Sunday, 18 September 2011

A long run Sunday

Today has been an excellent day. Having seen my good friends the Wheelers, and the new addition to their family (and heir to their dynasty) Jack, I settle down now for the rest of this evening for some worthwhile work.

As part of this evening I need to turn my head to the week ahead. Having lodged and live in a single space for two years - a place where I would eat, sleep, work and play within the confines of a small room - I usually find myself eager to sleep and wake early, and do such work in the pressure of a school morning. Although this is was once admirable, my school has no control over their heating.
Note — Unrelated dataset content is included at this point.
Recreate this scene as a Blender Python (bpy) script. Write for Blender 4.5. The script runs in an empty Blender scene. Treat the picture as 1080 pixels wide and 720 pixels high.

Therefore, I used to be sitting in a large unheated room in an large unheated building working on a small monitor. Far better, then, to do such work in the evening.

So why say this? This morning I ran a 54 minute 10k in training. It has been a long time since I managed that. In doing so, I changed my focus on the advice of my running partner. In my running, like in many things in life, I focussed on the immediate ground ahead of me, and on the entirety of the run ahead. Instead, I focussed near the end of small, unplanned goals: to run to the next bench, for example. As I came to that goal, my mind picked another. In doing so I experienced the acknowledged success of achieving that goal yet I also appreciated its meaningless in the greater scheme of the run.

By that I think I mean that my training intensity has risen recently because I am training harder than I think that I can cope with over the entire course. Like with the great north run last year, I have set myself goals of running a fairly long distance as fast as I can. Where I have failed in the past is in the strength of my lower limbs; my muscles have failed me.

Where I think I am somewhat stronger now is in my insoles. I still do not know whether to get them remoulded. Perhaps not. I will, instead, run with them for the sequence of races ahead. I will, also, feel the balance of my running too. Feel the strength of my arms carry me, and appreciate how my stockiness belies the distance that each stride might take me.